Un autre moment passionnant, c'était quand le train quittait la machine électrique, le plus souvent une 2D2-500, ces monstres à seize roues qui l'avait amené depuis Paris, pour retrouver une machine à vapeur, en général une pacifie PO série 5000. Cet échange avait lieu a Vierzon et une ou deux années plus tard à Châteauroux. A partir de ce moment ma mère exigeait la fermeture de la baie à cause des escarbilles. Je me rendais alors dans le couloir où je pouvais ouvrir la vitre, me rincer l’œil avec des escarbilles et me régaler les narines avec la bonne odeur de vapeur et d'huile chaude de la machine, le mouchoir à la main pour essuyer mes yeux. Cela me mettait en appétit. C'était alors le moment du casse-croûte. Toutes les victuailles étaient étalées sur les genoux de ma mère qui préparait les tartines. En général, dès qu'un voyageur commençait à sortir son saucisson, les autres ne tardaient pas à en faire autant. Ce qu'ils étaient bons les casse-croûtes dégustés à 100 kilomètres à l'heure dans ces compartiments intimes de huit places où les conversations ne commençaient vraiment qu’à partir de ce moment propice aux entrées en matière.

« Vous n'auriez pas un tire-bouchon, j'ai oublié le mien » « C'est bête j’ai oublié le sel, cela ne vous dérange pas ? » etc.

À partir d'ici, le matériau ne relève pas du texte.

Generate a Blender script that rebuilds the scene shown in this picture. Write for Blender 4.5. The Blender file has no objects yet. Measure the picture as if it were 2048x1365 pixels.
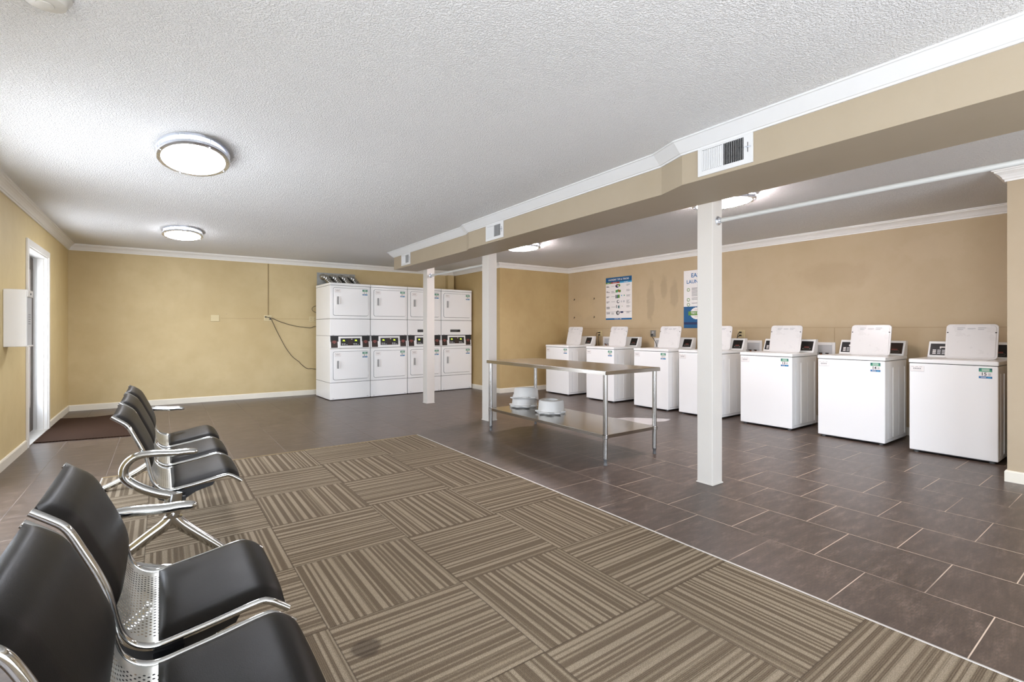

Dés le dessert, des fruits en général, ce dernier salon où l’on cause était ouvert, et on parlait de tout et de rien et cela faisait passer le temps,

« Tiens! Nous sommes déjà à Limoges ? »

« Limoges, dix minutes d’arrêt, buffet, journaux… » annonçait un haut-parleur nasillard dont on devinait les paroles plus qu'on ne les comprenait. On descendait alors se dégourdir les jambes sur le quai mais moi, c'était vers la machine que je me dirigeais, car il y avait la prise d'eau et ce spectacle valait le dérangement. Ma mère ne vivait pas pendant ce temps-là, elle avait peur que le train reparte sans moi, mais j'étais avec mon père qui lui en profitait pour fumer une cigarette.

Quand j'avais la chance d'être dans la voiture de tête, et c'était rare car ma mère ne voulait être placée que dans l’un des wagons du milieu du convoi, je pouvais assister à cette cérémonie de la portière, même de mon compartiment. Ma mère, en effet, sur les conseils de son père, voulait toujours se trouver au centre du train et au centre du wagon car, d'après le père Conche, en cas d'accident c'était la place la moins dangereuse. (1)

(I) Avant la guerre de 14, quand il était convoyeur des PTT après sa retraite de gendarme, il était dans le train qui avait pris feu dans le tunnel de Montplaisir. Il en était sorti indemne, alors qu'il y eut de très nombreuses victimes, les caisses en bois, hautement inflammables des voitures, ne laissant guère de salut à tous ces malheureux.